The two companies will have nearly three-quarters of a million employees and Kroger is the largest unionized supermarket chain in the country. Kroger CEO Randy McMullen mentioned the company’s unionized workforce as an advantage.

“As part of this, we will secure union jobs and we’ll continue to work with local unions across America that serve our communities,” McMullen said. “We are confident that with Albertsons, we will continue building a best-in-class associate experience and remain an employer of choice.”

Kroger said it expects to “invest $1 billion to continue raising associate wages and comprehensive benefits after close.”

195

Combined Albertsons and Kroger have 195 stores in North Texas, including 95 by Kroger, 60 by Tom Thumb, 31 with Albertsons and nine for Market Street.

If put together, that would give it the largest market share of any grocery chain in the area with 28%, slightly bigger than Walmart’s 27.6% market share, according to Chain Drug Review.

Target controls about 8.3% of the North Texas market and Sam’s Club, owned by Walmart, has 7.24%. Costco has about 8.9% of the local grocery market.

Those percentages were how the grocery landscape looked before popular Texas grocer H-E-B entered the market with its first store in Frisco and more openings planned this year and next year.

34,000

Albertsons and Kroger have a combined portfolio of 34,000 private-label products, including lines of natural and organic items. They make a lot of those items, too, at 52 manufacturing plants.

Kroger has its own name brand, along with Private Selection, Simple Truth for organic and natural foods and even a cheese label called Murray’s.
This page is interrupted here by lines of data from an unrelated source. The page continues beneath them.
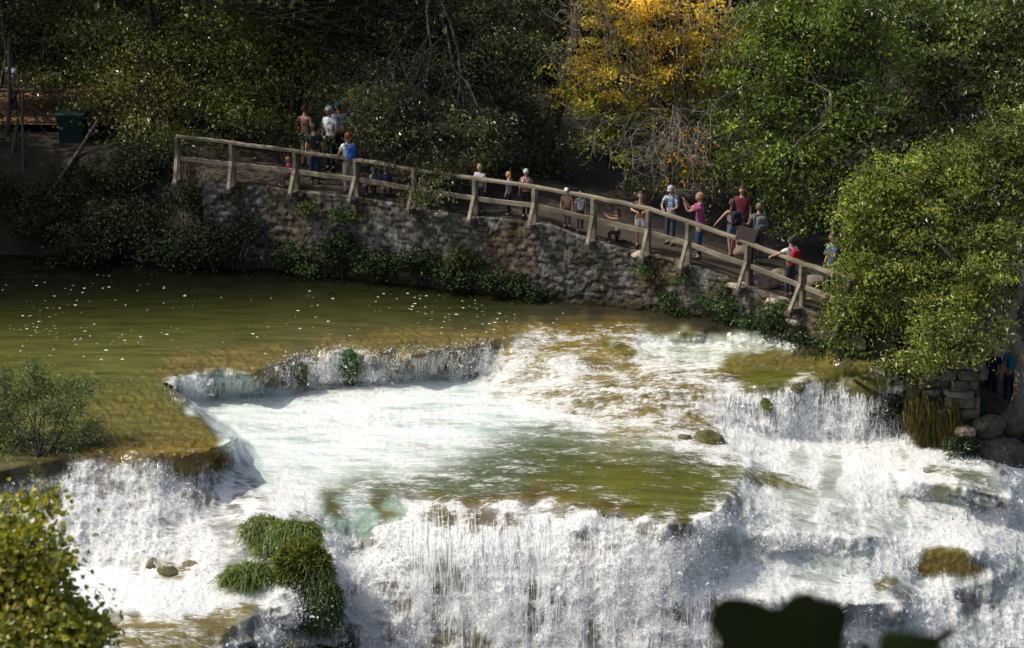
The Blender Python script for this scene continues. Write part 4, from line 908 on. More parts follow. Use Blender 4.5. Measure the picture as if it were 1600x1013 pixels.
for tgt in [(1540, 503, 54.9), (1470, 505, 55.2), (1400, 470, 55.4), (1360, 420, 55.8), (1440, 380, 56), (1500, 320, 56.2), (1545, 260, 56.5), (1400, 300, 56.6), (1420, 520, 55)]:
    a = P[random.randint(4, 7)] if tgt[1] < 450 else J; q = limb(mb, a, at_y(*tgt), .075, .03, 9, .35, 7)
    for _ in range(9): limb(mb, q[random.randint(3, 8)], q[random.randint(5, 8)]+rng.normal(0, .55, 3), .022, .006, 6, .5, 4)
mb.build('limb', M_bark_pale, e, smooth=True)
bpy.data.objects.remove([c for c in e.children if c.name.startswith('trunk')][0]); [c for c in e.children if c.name.startswith('limb')][0].name = 'trunk'

# undergrowth bushes along the bank and behind the path
def bush(name, foot, blobs, label, size, aspect, pal, dens=1.0, m=None, group=None, per=44, clump=.2, droop=.1, cat='bush', stems=14, stem_m=None):
    foot = np.array(foot, float); e = empty(name, foot, label, cat, group)
    C, N_, cl, pid = crown(blobs, size, aspect, pal, dens, clump, per, droop); V, F, c = leaves(C, N_, size, aspect, pal)
    mesh_np('foliage', V, [F], m or M_leaf, e, cols=c*np.repeat(.7+.6*pid, 4)[:, None])
    mb = MB()
    for q in cl[rng.permutation(len(cl))[:stems]]: limb(mb, foot+rng.normal(0, .06, 3), q, .02, .006, 6, .4, 4)
    mb.build('stem', stem_m or M_bark, e); return e
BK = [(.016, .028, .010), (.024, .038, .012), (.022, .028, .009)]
for px, py, y, rx, ry, lb in [(120, 380, 62.6, 60, 34, 'dark bush at the waterline left of the bank'), (190, 345, 63, 65, 40, 'dark bush below the drooping spray by the bin'), (260, 380, 62.5, 62, 38, 'dark bush where the stone wall meets the left bank'), (330, 375, 62.1, 48, 42, 'dark bush climbing the left end of the stone wall'),
                              (180, 270, 64.6, 60, 30, 'dark bush in front of the left end of the railing'), (235, 245, 65.2, 50, 20, 'grey green bush under the first railing post'), (60, 330, 63.6, 60, 40, 'deep shaded bush at the left bank corner'), (100, 290, 64.8, 50, 30, 'deep shaded bush behind the fallen pole'), (300, 310, 63, 42, 26, 'dark bush growing over the wall top at the railing'), (-20, 300, 64.5, 50, 40, 'shaded bush under the timber barrier'), (375, 350, 61.9, 25, 34, 'tall weedy bush with a few sunlit sprigs against the wall')]:
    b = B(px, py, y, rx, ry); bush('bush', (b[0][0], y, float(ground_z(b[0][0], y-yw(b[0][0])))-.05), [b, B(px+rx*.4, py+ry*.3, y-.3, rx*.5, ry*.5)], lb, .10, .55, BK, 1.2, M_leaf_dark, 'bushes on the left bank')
for px, py, rx, ry, lb in [(460, 398, 34, 20, 'ivy patch at the left foot of the stone wall'), (530, 388, 40, 26, 'tall ivy patch climbing the wall below the navy jacket'), (590, 410, 42, 22, 'ivy patch trailing into the pool below the drooping tree'), (660, 412, 44, 24, 'ivy patch below the drooping branch tips'), (730, 425, 42, 22, 'ivy patch below the walker by the fifth post'), (790, 438, 40, 18, 'low ivy patch below the couple at the railing'), (838, 455, 26, 9, 'small ivy patch at the right end of the ivy row'),
                           (500, 420, 40, 8, 'thin ivy fringe hanging over the dark pool')]:
    x = at_y(px, py, 60)[0]; y = float(yw(x))-.12
    for _ in range(4): x = at_y(px, py, y)[0]; y = float(yw(x))-.12
    c = at_y(px, py, y); s = ppm(y)
    bush('ivy', (x, y+.1, .02), [(c, (rx/s, .3, ry/s))], lb, .085, .8, [(.02, .045, .016), (.028, .055, .016), (.036, .052, .012)], 2.6, M_leaf_dark, 'ivy at the foot of the wall', clump=.14, cat='ivy', per=40)
for px, py, rx, ry, lb, pl in [(1048, 470, 12, 14, 'small green fern on the wall above the mossy waterline', 1), (1058, 488, 16, 7, 'green sprig growing at the waterline', 1), (1128, 450, 14, 14, 'yellowish weed hanging on the wall below the information board', 2), (1140, 485, 26, 16, 'green weed clump where the wall meets the rapids', 1), (1175, 500, 24, 12, 'green weed at the foot of the low wall', 1), (1205, 505, 26, 22, 'dark ivy clump below the tilted slab', 0),
                               (1255, 530, 30, 14, 'dark ivy on the bank right of the tilted slab', 0), (1290, 540, 30, 16, 'dark ivy overhanging the still brown shallows', 0), (1215, 480, 20, 10, 'weed under the flat slab by the last brace', 1), (1325, 548, 26, 12, 'weed tuft under the leaning tree', 0), (1100, 470, 10, 9, 'tiny weed on the wall below the purple shirt', 1), (480, 325, 14, 10, 'moss and weed on the wall under the second post', 2), (530, 335, 14, 12, 'green weed on the upper wall left of the railing brace', 1), (720, 400, 22, 26, 'tall weed with sunlit tips above the ivy', 2), (1010, 420, 12, 8, 'small weed on the wall under the boulder', 1),
                               (1385, 640, 24, 22, 'dark green weed beside the thin side spout', 0), (1505, 705, 26, 24, 'dark fern under the stone pillar', 0), (1060, 430, 12, 9, 'weed growing on the wall top at the boulder', 1)]:
    x = at_y(px, py, 58)[0]
    for _ in range(6):
        y = (float(yw(x))-.08) if px < 1335 else float(yw(x))-.05; x = at_y(px, py, y)[0]
    c = at_y(px, py, y); s = ppm(y); pal = ([(.02, .05, .014), (.03, .06, .016)], [(.05, .11, .018), (.07, .13, .02), (.04, .08, .018)], [(.12, .13, .025), (.06, .08, .02)])[pl]
    bush('wall_plant', (c[0], y+.08, c[2]-ry/s), [(c, (rx/s, .2, ry/s))], lb, .075, .6, pal, 3.2, M_leaf, 'plants on the wall and bank', clump=.12, cat='plant', per=36, stems=6)
# undergrowth between the trunks behind the path
for px, py, rx, ry, lb, pl in [(760, 250, 26, 60, 'slender sapling with sunlit yellow green leaves behind the railing', 2), (893, 345, 36, 18, 'leafy bush hiding the walkers left of the kneeling photographer', 1), (800, 250, 34, 30, 'thin lit sapling leaves behind the grey-haired walker', 2), (935, 270, 50, 34, 'dark bush behind the railing left of the hanging twigs', 0), (960, 215, 40, 26, 'yellowish undergrowth below the autumn tree', 2), (1110, 300, 20, 40, 'dark shrub behind the woman in purple', 0),
                               (772, 345, 16, 14, 'low bush with bright leaves beside the blue shirted walker', 2), (440, 200, 50, 30, 'shaded bush at the back of the path', 0), (300, 215, 60, 16, 'shaded undergrowth bush behind the far railing', 0), (1340, 400, 40, 60, 'shaded bush behind the thin twin trunks', 0), (1180, 290, 30, 30, 'dark shrub behind the man in olive', 0), (870, 240, 50, 50, 'deep shaded shrub between the dark trunks', 0), (496, 222, 16, 24, 'leafy sapling in front of the bare-backed person', 1), (1060, 235, 50, 40, 'dark bush behind the hanging bare twigs', 0), (1120, 210, 40, 40, 'dark bush behind the gap between autumn tree and green tree', 0), (990, 190, 60, 40, 'shaded bush under the autumn crown', 0), (1010, 290, 50, 16, 'shaded low bush behind the people at the boulder', 0)]:
    if not lb: continue
    y = 64.6 if py < 300 else 61.8
    if 'bare-backed' in lb: y = 63.0
    if lb.split()[-1] in ('twigs', 'tree', 'crown'): y = 67.5
    if px > 1300: y = 61.5
    b = B(px, py, y, rx, ry, .6); pal = (G_DARK, G_MID, [(.20, .24, .03), (.12, .15, .02), (.06, .08, .015)])[pl]
    bush('undergrowth_bush', gpt(b[0][0], y), [b], lb, .10, .55, pal, (1.2, 1.0, .55)[pl], M_leaf, 'undergrowth behind the path', clump=.22, per=26, stems=10)
# tall dark forest behind
trunk_spots = [(-7.0, 72, 'dark straight trunk behind the forked tree'), (2.0, 66.2, 'leaning dark trunk behind the railing at the autumn tree'), (-3.9, 66.2, 'thin dark trunk beside the man in the white shirt')]
P0 = gpt(*trunk_spots[1][:2])
for i, (foot, top, r, lb) in enumerate([(at_y(843, 300, 64.6), at_y(925, -60, 66.5), .26, 'leaning dark trunk rising left of the autumn tree'), (gpt(-4.75, 66.0), at_y(530, 20, 66.4), .10, 'thin dark trunk beside the man in the white shirt'), (gpt(-6.6, 66.2), at_y(468, 80, 66.6), .10, 'slanted thin trunk left of the bare-backed person')]):
    foot = np.array(foot); foot[2] = gpt(foot[0], foot[1])[2]; e = empty('dark_tree', foot, lb, 'tree')
    mb = MB(); P = limb(mb, foot, top, r, r*.6, 12, .12, 9); mb.build('trunk', M_bark, e, smooth=True)
    C, N_, _, _ = crown([(np.array(top)+np.array([0, .5, 2.6]), (2.6, 2.6, 2.2))], .2, .6, G_DARK, .5, .5, 30); V, F, c = leaves(C, N_, .2, .6, G_DARK); mesh_np('crown', V, [F], M_leaf_dark, e, cols=c)
k = 0
words_ = ['behind the red walkway', 'above the bin', 'behind the forked tree', 'behind the thin dark trunk', 'behind the drooping tree', 'above the grey-haired walker', 'left of the leaning dark trunk', 'behind the autumn tree', 'behind the woman in purple', 'behind the bright green tree', 'behind the twin trunks', 'at the far right of the wood']
for i, x in enumerate(np.linspace(-22, 19, 12)):
    y = 76+(i % 3)*3.4; s = 1.35
    bl = [((x+rng.normal(0, 1), y+rng.normal(0, .8), z), (2.7, 2.2, 1.5)) for z in (2.9, 4.3, 6.2)]
    ex = [((x+rng.normal(0, .8), y+rng.normal(0, .8), z), (3.0, 3.0, 1.7)) for z in ((8.5, 11, 13.5) if i < 3 else ())]
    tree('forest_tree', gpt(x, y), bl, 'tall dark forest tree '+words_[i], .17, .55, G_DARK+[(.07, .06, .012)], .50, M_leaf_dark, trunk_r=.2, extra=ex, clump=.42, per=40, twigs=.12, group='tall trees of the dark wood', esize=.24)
# trees upstream on the left bank, beyond the picture, that shade the wood
for i, (x, y, lb) in enumerate([(-24, 64.5, 'tall bank tree upstream'), (-29, 66, 'tall bank tree upstream'), (-20, 74, 'tall bank tree upstream')]):
    ex = [((x+rng.normal(0, .8), y+rng.normal(0, .8), z), (3.2, 3.2, 2.0)) for z in (4, 6.5, 9, 11.5, 14)]
    tree('bank_tree', gpt(x, y), ex[:1], lb, .3, .6, G_DARK, .4, M_leaf_dark, trunk_r=.25, extra=ex[1:], clump=.5, per=30, twigs=0, group='tall trees upstream beyond the walkway', esize=.36)

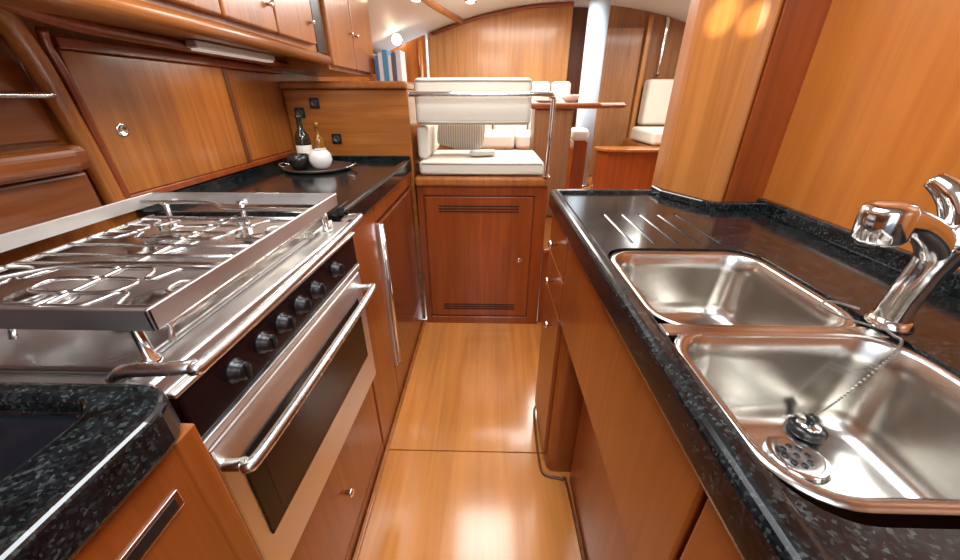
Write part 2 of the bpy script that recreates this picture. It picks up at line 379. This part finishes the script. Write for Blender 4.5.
for i,(x,y) in enumerate(BC):
    q=1.0 if i%3 else .8
    lathe('burner_bowl',[(.058*q,0),(.060*q,.003),(.040*q,.002),(.036*q,.010),(.030*q,.014)],(x,y,.9025),ROD,sv,32)
    lathe('burner_cap',[(.028*q,0),(.028*q,.004),(.024*q,.007),(.008,.009)],(x,y,.9165),BCAP,sv,32)
gz=.938; paths=[]
for y in (.340,.500,.535,.580,.745):
    paths.append([(-.745,y,gz),(-.55,y,gz),(-.365,y,gz)])
for (x,y) in BC:
    for sy in (-1,1):
        paths.append(cat([(x-.092,y+sy*.055,gz),(x-.05,y+sy*.055,gz),(x-.036,y+sy*.045,gz),(x-.028,y+sy*.022,gz),(x-.014,y+sy*.022,gz),(x-.004,y+sy*.045,gz),(x+.004,y+sy*.055,gz),(x+.05,y+sy*.055,gz),(x+.092,y+sy*.055,gz)],4))
        paths.append(cat([(x+sy*.092,y-.022,gz),(x+sy*.045,y-.020,gz),(x+sy*.030,y-.010,gz),(x+sy*.030,y+.010,gz),(x+sy*.045,y+.020,gz),(x+sy*.092,y+.022,gz)],4))
tubes('grate_rods',paths,.0031,ROD,sv)
paths=[]
for x in (-.745,-.560,-.368):
    paths.append([(x,.335,gz-.022),(x,.340,gz-.002),(x,.55,gz-.002),(x,.760,gz-.002),(x,.766,gz-.022),(x,.766,gz-.035)])
tubes('grate_frame',paths,.0040,ROD,sv)
tubes('pot_holder_arms',[cat([(-.745,.745,.972),(-.60,.745,.972),(-.53,.70,.972),(-.44,.695,.972),(-.345,.695,.972)],5),
  cat([(-.76,.36,.972),(-.64,.36,.972),(-.56,.42,.972),(-.46,.43,.972),(-.345,.43,.972)],5)],.0032,ROD,sv)
# ---------------------------------------------------------------- left side upper joinery
sd=grp('sliding_door_cabinet')
box('bottom_track',-.928,-.895,.86,1.755,.935,.953,W_RED,sd,.003)
box('top_track',-.928,-.890,.86,1.755,1.262,1.284,W_RED,sd,.003)
box('sliding_door_near',-.912,-.900,.865,1.390,.954,1.261,W_V,sd,.003)
box('near_door_stile',-.9005,-.896,1.372,1.392,.954,1.261,W_DK,sd,.0015)
box('sliding_door_far',-.928,-.918,1.375,1.75,.954,1.261,W_V,sd,.003)
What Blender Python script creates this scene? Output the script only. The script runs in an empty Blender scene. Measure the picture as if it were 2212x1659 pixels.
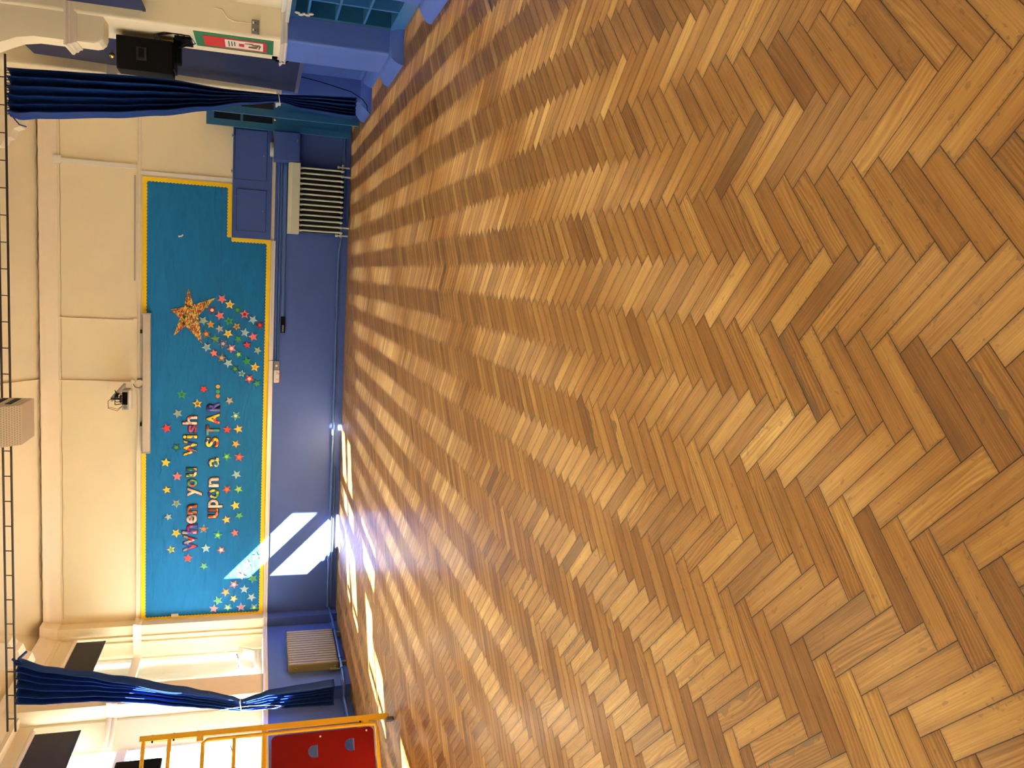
import bpy, bmesh, math, random
from mathutils import Vector, Matrix
random.seed(7)
S = bpy.context.scene
C = S.collection
PI = math.pi

# ------------------------------------------------------------------ camera, light, exposure
def make_camera():
    yaw, pitch, roll = math.radians(7.16), math.radians(16.93), math.radians(-1.184)
    fwd = Vector((-math.sin(yaw)*math.cos(pitch), math.cos(yaw)*math.cos(pitch), -math.sin(pitch)))
    right = Vector((math.cos(yaw), math.sin(yaw), 0))
    down = fwd.cross(right)
    r = right*math.cos(roll) + down*math.sin(roll)
    d = -right*math.sin(roll) + down*math.cos(roll)
    # the photograph lies on its side: picture-right is the real down, picture-up the real right
    m = Matrix((d, r, -fwd)).transposed().to_4x4()
    m.translation = Vector((0, 0, 1.46))
    cd = bpy.data.cameras.new('camera'); co = bpy.data.objects.new('camera', cd); C.objects.link(co)
    cd.sensor_width = 36.0; cd.lens = 1789/2212*36.0; cd.clip_end = 200; cd.clip_start = .05
    co.matrix_world = m
    S.camera = co
make_camera()
S.view_settings.view_transform = 'Standard'; S.view_settings.look = 'None'
S.view_settings.gamma = 1; S.view_settings.use_curve_mapping = False
S.view_settings.exposure = 0.62
S.cycles.max_bounces = 10; S.cycles.diffuse_bounces = 6; S.cycles.glossy_bounces = 4
S.cycles.transparent_max_bounces = 12; S.cycles.sample_clamp_indirect = 8.0
S.cycles.use_denoising = True

w = bpy.data.worlds.new('World'); S.world = w; w.use_nodes = True
bg = w.node_tree.nodes['Background']; bg.inputs[0].default_value = (0.84, 0.93, 1.0, 1); bg.inputs[1].default_value = 8.5
SUN_DIR = Vector((1.0, 0.81, -1.0)).normalized()
sd = bpy.data.lights.new('sun', 'SUN'); so = bpy.data.objects.new('sun', sd); C.objects.link(so)
sd.energy = 170; sd.angle = math.radians(0.6); sd.color = (1.0, 0.94, 0.84)
so.rotation_euler = SUN_DIR.to_track_quat('-Z', 'Y').to_euler()
XGS = [-6.90]*7; XG = -6.9                                   # glass plane of the window wall
BAYS = [(13.12, 15.08), (10.2, 12.5), (7.3, 9.6), (4.4, 6.7), (1.5, 3.8), (-1.4, 0.9), (-4.3, -2.0)]
for y0, y1 in BAYS:                           # daylight portals, one for each window opening
    l = bpy.data.lights.new('window_portal', 'AREA'); l.shape = 'RECTANGLE'; l.size = 3.1; l.size_y = y1-y0
    l.cycles.is_portal = True
    o = bpy.data.objects.new('window_portal', l); C.objects.link(o)
    o.location = (XG-.07, (y0+y1)/2, 2.86); o.rotation_euler = (0, -PI/2, 0)

# ------------------------------------------------------------------ materials
def srgb(r, g, b):
    f = lambda c: (c/255/12.92) if c/255 <= .04045 else ((c/255+.055)/1.055)**2.4
    return (f(r), f(g), f(b), 1)
def mat(name, col, rough=.6, metal=0, var=0.0, scale=4, bump=0.0, bscale=60, spec=.5, coat=0, emit=None):
    m = bpy.data.materials.new(name); m.use_nodes = True
    nt = m.node_tree; p = nt.nodes['Principled BSDF']
    p.inputs['Roughness'].default_value = rough; p.inputs['Metallic'].default_value = metal
    p.inputs['Specular IOR Level'].default_value = spec; p.inputs['Coat Weight'].default_value = coat
    tc = nt.nodes.new('ShaderNodeTexCoord')
    n = nt.nodes.new('ShaderNodeTexNoise'); n.inputs['Scale'].default_value = scale; n.inputs['Detail'].default_value = 5
    nt.links.new(tc.outputs['Object'], n.inputs['Vector'])
    mx = nt.nodes.new('ShaderNodeMix'); mx.data_type = 'RGBA'
    mx.inputs[6].default_value = tuple(c*(1-var) for c in col[:3])+(1,)
    mx.inputs[7].default_value = tuple(min(1, c*(1+var)) for c in col[:3])+(1,)
    nt.links.new(n.outputs['Fac'], mx.inputs[0]); nt.links.new(mx.outputs[2], p.inputs['Base Color'])
    if bump:
        n2 = nt.nodes.new('ShaderNodeTexNoise'); n2.inputs['Scale'].default_value = bscale; n2.inputs['Detail'].default_value = 3
        nt.links.new(tc.outputs['Object'], n2.inputs['Vector'])
        b = nt.nodes.new('ShaderNodeBump'); b.inputs['Strength'].default_value = bump; b.inputs['Distance'].default_value = .01
        nt.links.new(n2.outputs['Fac'], b.inputs['Height']); nt.links.new(b.outputs[0], p.inputs['Normal'])
    return m
MT = {}
MT['cream'] = mat('cream_wall_paint', (.81, .72, .52, 1), .75, var=.06, scale=1.3, bump=.08, bscale=25, spec=.3)
MT['creamtrim'] = mat('cream_gloss_paint', (.82, .72, .57, 1), .35, var=.05, scale=6)
MT['white'] = mat('white_gloss_paint', (.8, .77, .72, 1), .3, var=.03, scale=6)
MT['ceil'] = mat('ceiling_paint', (.72, .64, .47, 1), .8, var=.10, scale=.9, spec=.2)
MT['blue'] = mat('blue_wall_paint', (.052, .102, .35, 1), .5, var=.10, scale=2.0, bump=.12, bscale=30, spec=.3)
MT['bluecup'] = mat('blue_cupboard_paint', (.042, .085, .32, 1), .5, var=.05, scale=3, spec=.3)
MT['pier'] = mat('blue_pier_paint', (.080, .165, .58, 1), .45, var=.08, scale=3, bump=.12, bscale=30, spec=.35)
MT['teal'] = mat('teal_gloss_paint', (.014, .095, .22, 1), .35, var=.12, scale=5)
MT['tealhi'] = mat('light_teal_paint', (.035, .17, .46, 1), .35, var=.1, scale=5)
MT['navy'] = mat('navy_board_cloth', (.012, .022, .080, 1), .55, var=.15, scale=2, spec=.2)
MT['black'] = mat('black_plastic', (.005, .005, .005, 1), .55, var=.2, scale=30, spec=.06)
MT['dark'] = mat('dark_gap', (.008, .008, .01, 1), .8)
MT['steel'] = mat('dark_steel', (.03, .025, .02, 1), .5, metal=.4)
MT['brass'] = mat('brass', (.75, .5, .14, 1), .25, metal=1)
MT['grey'] = mat('grey_metal', (.22, .22, .21, 1), .4, metal=.5)
MT['plasticw'] = mat('white_plastic', (.75, .74, .69, 1), .35)
MT['plasticg'] = mat('grey_plastic', (.40, .39, .37, 1), .4)
MT['radg'] = mat('pale_green_radiator_paint', (.58, .61, .48, 1), .4, var=.05, scale=8)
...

Albertson’s has brought many of its private label brands from Safeway, which it bought in 2015. Those include brands such as Signature Select and Lucerne Dairy Farms.

100 to 375

That’s how many stores Albertsons and Kroger may have to give up to make a merger work and satisfy antitrust regulators. The company has plans to spin off those stores into a separate company.

Areas such as Colorado and Washington could see the majority of stores being spun off. In Washington, Kroger has stores such as Fred Meyer and QFC, while Albertsons has its own Albertsons stores and Safeway. One analyst pointed out that the company could have a market share of more than 40% in those two states.

But there are several stores in Dallas-Fort Worth that are close to one another, making them targets for a potential spin-off.

2024

Kroger executives said the deal could be done in early 2024, giving it time to negotiate with antitrust regulators at the Federal Trade Commission and the U.S. Department of Justice.

The Biden Administration has already promised more antitrust enforcement in industries such as airlines, technology and agriculture, but the merger of two of the nation’s largest supermarkets could add grocery chains to that list.

It will take time to negotiate the details of a deal, present it to shareholders, win the approval of investors and negotiate with regulators. After the 2015 merger between Safeway and Albertsons, the companies had to divest stores, including 12 locations in Dallas-Fort Worth, many of which never came back.